El Rey del universo es un Rey de amor. Si tienes amor nada te falta. Las batallas se vencen con amor, pero nadie puede dar lo que no tiene, y nadie puede tener lo que no recibe, y nadie puede recibir si no abre la puerta.

Sacerdote, el Rey está a la puerta y llama. Escucha su voz y ábrele la puerta, para que pueda entrar. Entonces cenará contigo y tú con Él, en el gran banquete del Rey. Y esa es la victoria sobre todas las batallas.

Deja que el Rey cure tus heridas, deja que sane la lepra de tu corazón.

Mantén firme tu fe y pide la gracia de ser alimentado, fortalecido, para que estés bien dispuesto a recibir las armas que te procuren la victoria.

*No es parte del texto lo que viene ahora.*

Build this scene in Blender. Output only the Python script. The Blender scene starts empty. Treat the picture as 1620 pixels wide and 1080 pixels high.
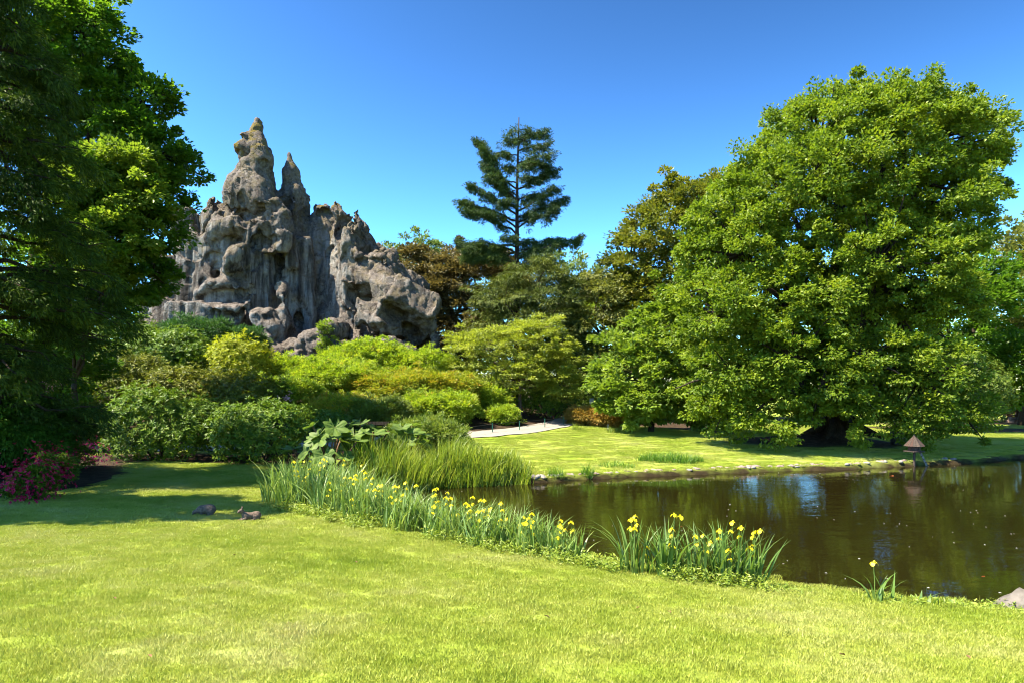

Tú construyes, sacerdote, el Reino del Cielo en la tierra. Prepara el camino para que sea un reino de sacerdotes, una nación santa, y un pueblo bien dispuesto, para que, cuando Cristo vuelva a proclamar su victoria, puedas cantar alabanzas, unido con todos los soldados del Rey y sus ángeles, diciendo “aleluya, aleluya, ha vencido el Rey, y ha establecido su reinado el Señor Dios todopoderoso”, para que des testimonio y digas: “Dios me ha sanado, porque yo era un leproso, porque tenía un corazón de piedra, y Él me dio un corazón de carne; porque yo era débil y frágil, y me vistió de fortaleza y de fe, y me dio un corazón dispuesto para amar y para recibir el amor, con el que he ganado todas mis batallas”.

Ese es, sacerdote, el testimonio al que has sido llamado a dar cuando salgas al campo de batalla, al que has sido enviado por el Rey, como precursor de su victoria.

Dichosos los invitados al banquete de las bodas del Cordero, que es el Rey de reyes y Señor de señores.